C’est alors que la Toccata de Debussy en prolonge les effets. La dimension gestuelle, virtuose, « de bravoure » disparaît, dès que s’élève un chant qui semble se souvenir de l’aube de la musique, de ses premiers pas hésitants, de ses couleurs arc-en-ciel.
Après l’entracte vient le crépuscule, avec la Sonate n° 2 en si bémol mineur de Chopin, dite Funèbre, alors que le voyage du wanderer touche à sa fin, et que le temps fuit inexorablement. Le pianiste parvient à donner aux cellules rythmiques qui parsèment les différents moments de l’œuvre, en particulier le premier mouvement, une énergie interne qui leur permettent de tournoyer sur elles-mêmes, avant de trouver l’issue fatale. Vient la marche funèbre qui illustre le « noir dessin » du compositeur, auquel s’oppose encore le miracle de la cantilène centrale, véritable « point de rosée » de l’ensemble de la sonate, s’achèvant dans un souffle terrible. Le pianiste, pourtant, parvient à retenir de cette étoile filante – par d’infimes mouvements digitaux – des bribes de chant qui viennent consoler l’auditeur.
Surgit alors de ce bouillonnement la fantaisie orientale Islamey de Balakirev. Dans cette œuvre également, l’interprète « fait lumière de tout bois », tandis qu’une cantilène s’élève encore d’une aube calme, au-dessus des eaux brumeuses de la résonance. Le temps file entre les doigts du pianiste, qui agence octaves et glissandi, comme si l’œuvre était une grande toccata.

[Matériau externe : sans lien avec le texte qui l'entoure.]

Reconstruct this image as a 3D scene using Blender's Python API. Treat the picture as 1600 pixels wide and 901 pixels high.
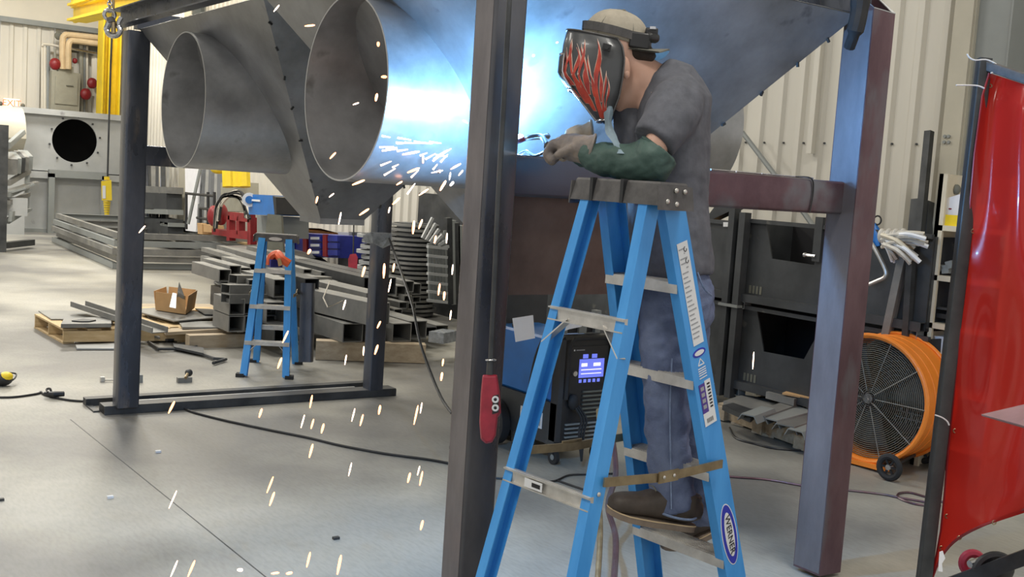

Après ce déluge pianistique, Nicolas Bourdoncle, très applaudi, propose deux bis chopiniens, « pour changer d’ambiance », dit-il. Elles n’en reposent pas moins, judicieusement, l’un sur la répétition obsédante, l’autre sur l’essence nocturne d’un compositeur débarrassé de son image de pianiste de salon. Avec ces œuvres, courtes mais denses, le piano se referme alors dans son bel écrin.